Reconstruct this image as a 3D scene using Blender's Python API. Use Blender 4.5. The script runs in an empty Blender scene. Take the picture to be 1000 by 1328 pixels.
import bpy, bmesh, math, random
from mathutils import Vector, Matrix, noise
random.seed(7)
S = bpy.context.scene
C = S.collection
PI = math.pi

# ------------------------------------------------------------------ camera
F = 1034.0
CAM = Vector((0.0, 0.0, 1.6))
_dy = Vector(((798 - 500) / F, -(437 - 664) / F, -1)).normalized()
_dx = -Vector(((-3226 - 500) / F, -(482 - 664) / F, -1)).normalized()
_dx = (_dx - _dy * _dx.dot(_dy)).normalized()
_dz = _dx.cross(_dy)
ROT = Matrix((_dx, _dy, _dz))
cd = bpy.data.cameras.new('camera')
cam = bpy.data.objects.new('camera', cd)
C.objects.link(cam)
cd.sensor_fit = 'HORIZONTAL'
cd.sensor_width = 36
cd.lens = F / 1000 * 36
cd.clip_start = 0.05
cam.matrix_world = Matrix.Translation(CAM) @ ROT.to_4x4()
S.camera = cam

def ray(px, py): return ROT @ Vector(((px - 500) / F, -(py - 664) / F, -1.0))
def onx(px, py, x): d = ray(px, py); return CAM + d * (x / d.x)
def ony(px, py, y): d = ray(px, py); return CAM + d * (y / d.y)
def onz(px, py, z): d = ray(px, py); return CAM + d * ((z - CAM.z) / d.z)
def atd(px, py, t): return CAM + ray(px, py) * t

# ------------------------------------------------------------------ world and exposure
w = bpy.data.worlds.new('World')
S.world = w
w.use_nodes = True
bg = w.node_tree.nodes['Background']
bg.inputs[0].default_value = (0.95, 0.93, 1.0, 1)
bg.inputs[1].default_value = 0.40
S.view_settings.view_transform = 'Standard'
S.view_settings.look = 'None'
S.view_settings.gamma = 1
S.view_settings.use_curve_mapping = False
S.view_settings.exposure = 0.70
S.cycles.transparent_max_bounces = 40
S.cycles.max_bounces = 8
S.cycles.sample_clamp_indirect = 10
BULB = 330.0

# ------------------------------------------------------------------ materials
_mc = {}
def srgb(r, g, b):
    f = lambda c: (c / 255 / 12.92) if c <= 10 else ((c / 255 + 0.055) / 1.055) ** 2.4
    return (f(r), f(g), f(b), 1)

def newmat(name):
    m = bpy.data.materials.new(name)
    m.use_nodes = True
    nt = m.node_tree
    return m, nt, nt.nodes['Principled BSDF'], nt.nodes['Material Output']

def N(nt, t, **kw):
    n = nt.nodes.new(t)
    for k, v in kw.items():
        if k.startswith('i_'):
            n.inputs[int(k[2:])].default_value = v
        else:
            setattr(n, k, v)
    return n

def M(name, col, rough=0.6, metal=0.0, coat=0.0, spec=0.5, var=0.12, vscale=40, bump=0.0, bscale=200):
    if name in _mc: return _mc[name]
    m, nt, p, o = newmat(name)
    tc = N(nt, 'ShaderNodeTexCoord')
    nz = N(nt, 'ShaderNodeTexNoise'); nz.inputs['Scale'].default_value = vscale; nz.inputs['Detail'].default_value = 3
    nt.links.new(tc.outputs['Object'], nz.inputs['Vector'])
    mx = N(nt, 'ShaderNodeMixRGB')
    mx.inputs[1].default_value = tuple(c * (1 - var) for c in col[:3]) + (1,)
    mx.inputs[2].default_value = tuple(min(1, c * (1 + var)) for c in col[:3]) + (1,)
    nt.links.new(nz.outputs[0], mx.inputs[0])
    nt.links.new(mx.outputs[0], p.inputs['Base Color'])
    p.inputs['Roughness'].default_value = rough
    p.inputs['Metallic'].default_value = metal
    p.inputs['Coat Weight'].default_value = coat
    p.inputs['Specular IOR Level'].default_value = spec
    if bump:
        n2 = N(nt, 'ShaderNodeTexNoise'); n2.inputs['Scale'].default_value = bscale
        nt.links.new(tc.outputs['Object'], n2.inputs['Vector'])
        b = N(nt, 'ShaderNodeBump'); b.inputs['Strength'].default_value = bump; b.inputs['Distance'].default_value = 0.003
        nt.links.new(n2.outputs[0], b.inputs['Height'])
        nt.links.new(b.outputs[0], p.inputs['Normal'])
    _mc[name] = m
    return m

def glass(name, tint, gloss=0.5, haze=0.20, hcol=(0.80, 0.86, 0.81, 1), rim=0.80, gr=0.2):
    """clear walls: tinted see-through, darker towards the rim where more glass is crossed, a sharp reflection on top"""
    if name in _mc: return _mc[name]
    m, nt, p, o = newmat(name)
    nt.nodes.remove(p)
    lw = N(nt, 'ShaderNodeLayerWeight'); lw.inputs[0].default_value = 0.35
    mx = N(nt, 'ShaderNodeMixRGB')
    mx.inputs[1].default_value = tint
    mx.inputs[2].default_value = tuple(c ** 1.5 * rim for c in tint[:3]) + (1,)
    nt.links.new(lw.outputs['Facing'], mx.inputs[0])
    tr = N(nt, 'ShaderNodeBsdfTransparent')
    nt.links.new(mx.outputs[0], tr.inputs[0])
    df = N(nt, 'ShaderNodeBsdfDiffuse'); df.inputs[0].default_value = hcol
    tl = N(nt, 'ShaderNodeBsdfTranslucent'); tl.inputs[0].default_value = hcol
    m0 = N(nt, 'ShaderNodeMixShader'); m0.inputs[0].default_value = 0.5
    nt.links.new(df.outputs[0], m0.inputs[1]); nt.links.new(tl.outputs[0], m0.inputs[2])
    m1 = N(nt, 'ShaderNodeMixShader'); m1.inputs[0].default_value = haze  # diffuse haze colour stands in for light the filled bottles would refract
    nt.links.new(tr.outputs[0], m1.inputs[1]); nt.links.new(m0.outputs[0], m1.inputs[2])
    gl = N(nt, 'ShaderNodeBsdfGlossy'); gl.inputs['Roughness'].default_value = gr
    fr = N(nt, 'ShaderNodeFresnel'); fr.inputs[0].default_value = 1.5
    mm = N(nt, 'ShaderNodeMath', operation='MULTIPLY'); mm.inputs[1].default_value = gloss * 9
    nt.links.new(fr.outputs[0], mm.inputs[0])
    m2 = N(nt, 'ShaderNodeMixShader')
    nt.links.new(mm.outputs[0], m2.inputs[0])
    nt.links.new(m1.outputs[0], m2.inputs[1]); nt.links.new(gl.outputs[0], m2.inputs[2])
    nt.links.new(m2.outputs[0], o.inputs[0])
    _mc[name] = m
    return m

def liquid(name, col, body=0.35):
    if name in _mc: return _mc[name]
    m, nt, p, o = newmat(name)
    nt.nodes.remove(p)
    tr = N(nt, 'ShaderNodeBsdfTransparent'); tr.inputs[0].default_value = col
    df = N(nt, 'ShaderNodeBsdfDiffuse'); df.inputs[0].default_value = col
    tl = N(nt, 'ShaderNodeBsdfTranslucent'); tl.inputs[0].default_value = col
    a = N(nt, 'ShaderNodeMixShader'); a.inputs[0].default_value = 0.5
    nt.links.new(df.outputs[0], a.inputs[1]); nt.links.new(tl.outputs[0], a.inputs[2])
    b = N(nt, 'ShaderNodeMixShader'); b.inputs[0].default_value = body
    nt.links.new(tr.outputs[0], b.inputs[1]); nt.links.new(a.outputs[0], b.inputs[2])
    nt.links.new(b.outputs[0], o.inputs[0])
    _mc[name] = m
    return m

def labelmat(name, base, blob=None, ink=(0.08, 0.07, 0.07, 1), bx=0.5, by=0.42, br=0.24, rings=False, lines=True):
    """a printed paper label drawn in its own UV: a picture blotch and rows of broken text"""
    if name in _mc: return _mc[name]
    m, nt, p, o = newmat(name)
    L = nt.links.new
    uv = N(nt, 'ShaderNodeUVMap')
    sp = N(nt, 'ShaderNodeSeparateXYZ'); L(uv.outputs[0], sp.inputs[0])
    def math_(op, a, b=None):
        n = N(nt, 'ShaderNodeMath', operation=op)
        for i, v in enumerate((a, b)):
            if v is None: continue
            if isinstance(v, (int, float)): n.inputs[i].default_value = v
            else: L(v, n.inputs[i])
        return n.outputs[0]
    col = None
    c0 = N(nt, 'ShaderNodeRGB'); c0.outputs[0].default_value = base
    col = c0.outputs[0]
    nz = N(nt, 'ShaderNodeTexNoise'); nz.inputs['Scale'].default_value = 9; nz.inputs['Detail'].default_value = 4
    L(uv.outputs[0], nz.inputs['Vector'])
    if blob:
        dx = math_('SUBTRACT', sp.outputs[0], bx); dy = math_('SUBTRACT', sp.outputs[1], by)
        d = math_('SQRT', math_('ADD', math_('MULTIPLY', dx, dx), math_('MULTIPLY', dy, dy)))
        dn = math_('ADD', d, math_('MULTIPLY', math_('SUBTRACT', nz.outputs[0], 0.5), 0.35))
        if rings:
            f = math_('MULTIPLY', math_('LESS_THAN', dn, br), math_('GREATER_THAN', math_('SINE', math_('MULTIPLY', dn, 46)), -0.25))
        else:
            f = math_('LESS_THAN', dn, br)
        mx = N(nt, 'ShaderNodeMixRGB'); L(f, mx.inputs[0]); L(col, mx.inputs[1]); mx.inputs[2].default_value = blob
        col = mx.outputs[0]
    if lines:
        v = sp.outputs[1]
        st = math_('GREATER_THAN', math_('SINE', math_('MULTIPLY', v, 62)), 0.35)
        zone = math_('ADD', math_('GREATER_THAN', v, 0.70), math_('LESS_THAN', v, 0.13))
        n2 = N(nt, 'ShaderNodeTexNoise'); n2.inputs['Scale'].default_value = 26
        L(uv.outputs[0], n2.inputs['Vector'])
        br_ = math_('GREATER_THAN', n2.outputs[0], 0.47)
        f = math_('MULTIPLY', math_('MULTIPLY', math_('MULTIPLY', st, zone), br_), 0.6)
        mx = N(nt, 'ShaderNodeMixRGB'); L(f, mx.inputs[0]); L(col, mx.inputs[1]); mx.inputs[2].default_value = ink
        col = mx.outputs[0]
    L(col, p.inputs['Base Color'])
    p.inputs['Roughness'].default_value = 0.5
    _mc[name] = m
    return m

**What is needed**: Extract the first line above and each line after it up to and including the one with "PI = math.pi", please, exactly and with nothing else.

**Exercise response**:
Reconstruct this image as a 3D scene using Blender's Python API. Use Blender 4.5. The script runs in an empty Blender scene. Take the picture to be 1000 by 1328 pixels.
import bpy, bmesh, math, random
from mathutils import Vector, Matrix, noise
random.seed(7)
S = bpy.context.scene
C = S.collection
PI = math.pi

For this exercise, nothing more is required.